Peor que hace un año
Rajoy lo tenía muy difícil, pero su gestión de la crisis provoca un gran desgaste y pocos resultados
Transcurridos 12 meses desde la gran victoria de Mariano Rajoy del 20 de noviembre de 2011, la oportunidad histórica que las urnas le concedieron se ha trocado en un tiempo de esfuerzos agónicos para evitar el rescate completo de la economía española a cargo de instituciones internacionales y el riesgo de ruptura del euro. Este país continúa enfangado en la crisis de deuda, con una destrucción de empleo a ritmo acelerado (800.000 parados más que un año atrás) mientras la nacionalización de parte de la banca continúa a la espera de socorros financieros trabajosamente negociados con las instituciones de la eurozona.
Además, el Gobierno de Rajoy se ve enfrentado prácticamente a una crisis constitucional. Existen fuertes tendencias internas en su partido para recentralizar el Estado como procedimiento de reducción del gasto público y de mejora de la eficiencia administrativa, mientras que Cataluña plantea un problema político contundente con un movimiento de orientación opuesta, forjado por partidos comprometidos en la idea de llevar a cabo una consulta soberanista.
Lo más negativo del periodo transcurrido ha sido el estilo de Gobierno aplicado. La escasa presencia pública de Rajoy le configura como un líder tranquilo, pero demasiado alejado para una sociedad angustiada que ambiciona señales más claras. Esto le ha facilitado giros políticos tan espectaculares —fuera de su programa, y a los que inicialmente se oponía— como subir impuestos, recortar profundamente los gastos sanitarios y educativos o lanzar a la arena un banco malo. Tampoco parece que haya intentado negociar con la oposición y ni siquiera ha aprovechado la ventaja que le daba la mayoría absoluta para mantener la normalidad parlamentaria de que el jefe del Gobierno participe en los trabajos de la Cámara; todo ello completado con el abuso del decreto ley.
Desde luego, Rajoy lo tenía muy difícil a la hora de hacerse cargo de un país en crisis, legado de la última legislatura de Zapatero. El déficit público del 9% en 2011 era un terrible punto de partida para cumplir con las exigencias europeas de austeridad y rigor, en particular las del Gobierno alemán y la Comisión. Ahora dice que “lo peor ya ha pasado”. Sería deseable que acertara, pero se ha dejado jirones de credibilidad por el camino al desoír consejos tan razonables como acabar con la bicefalia al frente de los asuntos económicos y tributarios, o acordar con la oposición el reparto de las cargas de la crisis y reformas de gran calado.

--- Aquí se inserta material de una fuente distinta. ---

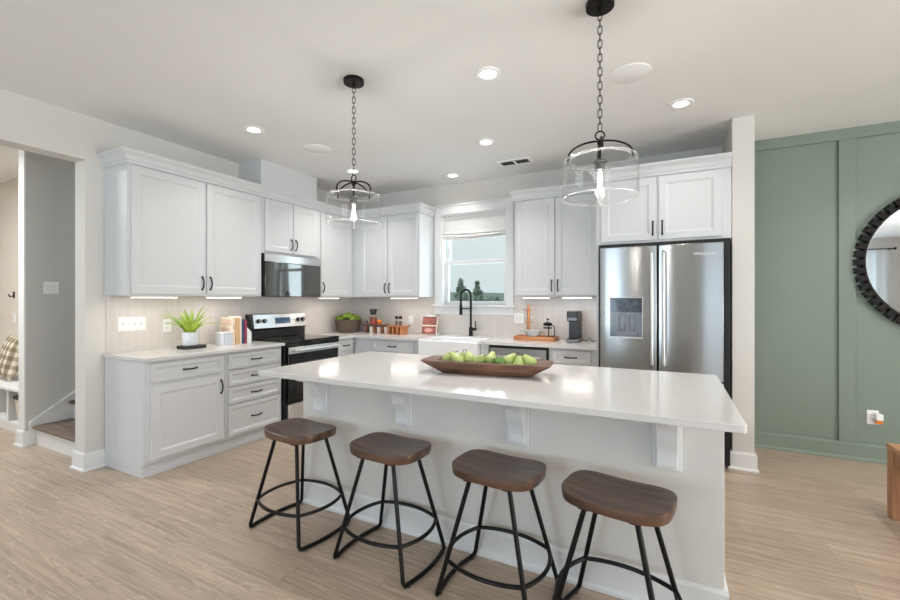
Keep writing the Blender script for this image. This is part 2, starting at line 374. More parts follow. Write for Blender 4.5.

La peor consecuencia es que ahora resulta difícil reconocer un verdadero proyecto de país y que las corrientes centrales de la política, el PP y el PSOE, sufren un desgaste considerable y en paralelo —empezando por el propio presidente— frente a la espiral de protestas sociales. En vez de enfrentarse en solitario a una crisis descomunal, aún está a tiempo de apoyarse en los sectores más responsables de la sociedad y de la política.